It’s hard to know if Toronto Star columnist Martin Regg Cohn is trying to use horse racing as a way to ‘spank’ the Provincial Liberal party. Maybe he is showcasing what he believes to be a “dying Liberal brand” through the Ontario government’s attempts to revive horse racing in Ontario.
Regardless, Cohn’s column in the Toronto Star[1] of June 16, 2015 fails at both.
I won’t take the time here to retell the story of the rise and fall of the Slots at the Racetrack Program (SARP) or the Wynne’s government’s work to breathe life back into the industry. We all know the story and we have heard it countless times before.
So let me tell a bit of a different story.
When the McGuinty government pulled the plug on SARP, it became clear that it was a government that felt itself to be under siege respecting its failures to practice timely oversight over e-health (Twinkies), ORANGE (lavish trips to buy helicopters), wind farms (rural opposition) and nuclear plants (a vote loser).
In each of those cases, the government understood that it had not acted fast enough and decided it wasn’t going to make the same ‘mistake’ again.
Instead, it pulled the plug on SARP and placed a world class horse racing industry into complete disarray on the mistaken view that acting in haste would somehow be more decisive and result in less negative political fallout than on other files.
What Cohn gets right is that SARP was a good and generous program that helped horse racing thrive in Ontario and to maintain its world class product and reputation. What he gets wrong is that ending SARP was simply not an “uncharacteristically gutsy decision to rein in a horse racing sector run amok”.
Imagine for a moment how sad it is that all across Canada and elsewhere, libraries are closing[2]. Librarians are laid off, doors are bolted shut, and the books are placed in boxes and sent to storage. Reading and learning are both stymied. Expertise is lost. Memory is lessened and a generation of children is forced to turn away from books, to whatever small degree, to obtain the education they require.

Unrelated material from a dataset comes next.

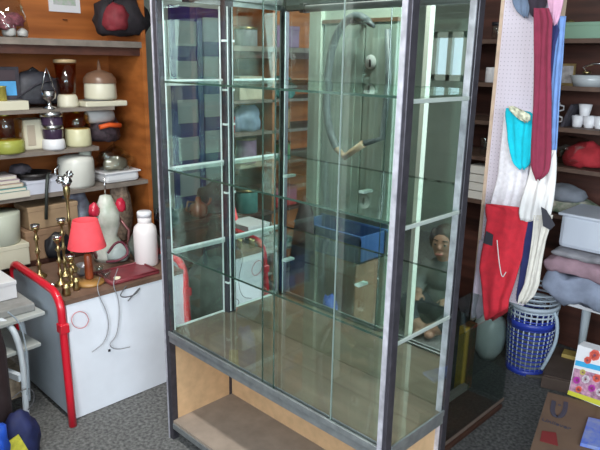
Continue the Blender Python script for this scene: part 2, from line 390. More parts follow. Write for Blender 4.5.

Library closures are a tragedy of the commons, a testament to poor planning, and a failure to understand both the future and the past.
But as sad as library closures may be, the books are not alive, none of them are pregnant, none of them need exercise nor sustenance and no book will ever be euthanized or be sold for food.
The “uncharacteristically gutsy decision” lauded by Cohn in its surprise, its depth and its execution resulted in utterly needless and widespread disruption of an industry, lost jobs, closed doors, bankrupted owners and farms, and the death or sale of an untold numbers of equine athletes. And as in the case of the libraries, it looked as if it was destined to become another tragedy.
Cohn appears not to understand the difference between careful cost containment and ‘plug pulling’. In calling it gutsy, you get the sense that he revels in the hubris and testosterone of the grand moment, however ill-advised or ill-conceived. Careful planning just doesn’t have the cut and thrust of a sword piercing armour or the boom of a cannonball shot across the bow.
But Cohn goes on to mistake the mitigation of a preposterously unplanned slash and grab at horse racing as yet another instance of recklessness. In successive paragraphs, he characterizes Premier Wynne as “throwing more money back at the tracks”, “throwing McGuinty under the bus” and leading a “crusade to give horse racing a higher profile”.
In Cohn’s world, we are invited to understand McGuinty’s recklessness and rash impetuosity as “gutsy” and Wynne’s thoughtful attempts to bring a steadier hand and to undo a headlong and impulsive wrongdoing as a ‘crusade’.
May we understand that this columnist is neither a fan of horse racing nor Premier Wynne?
But he does get it right that horse racing is an ailing industry. But that’s the same as hitting someone over the head and blaming them for falling.
Arguments pro and con aside, would Mr. Cohn perhaps have a slightly different view of history if I could play the equivalent of Dickens’ ghost of Christmas past and have him follow me through the weeks of agonizing decisions to find good homes for racehorses that had become uneconomical to race, literally overnight?
How would he view the long days of planning and interviewing to make sure that these horses did not become someone’s dinner an ocean away?
What would he think of the long months of writing letters of recommendation for the friends who, in an instant, had no choice but to leave the industry?
Perhaps I would refrain from telling him – in my role as ghost – that his own print industry is ailing and ask him if he thought that ‘pulling the plug’ should be chosen as an alternative to carefully planned downsizing of that industry. Would he see mitigation of a reckless move as ‘throwing money at an ailing industry’?
Are there no smartphones? Are there no tablets? Are there no laptops?
In the final analysis, Cohn’s column is about a mistake that hobbled an industry and a new government that is still, three and half years later, trying to correct the excesses of its predecessor. It is not the story of a gutsy move followed by any form of crusade. He just has it wrong.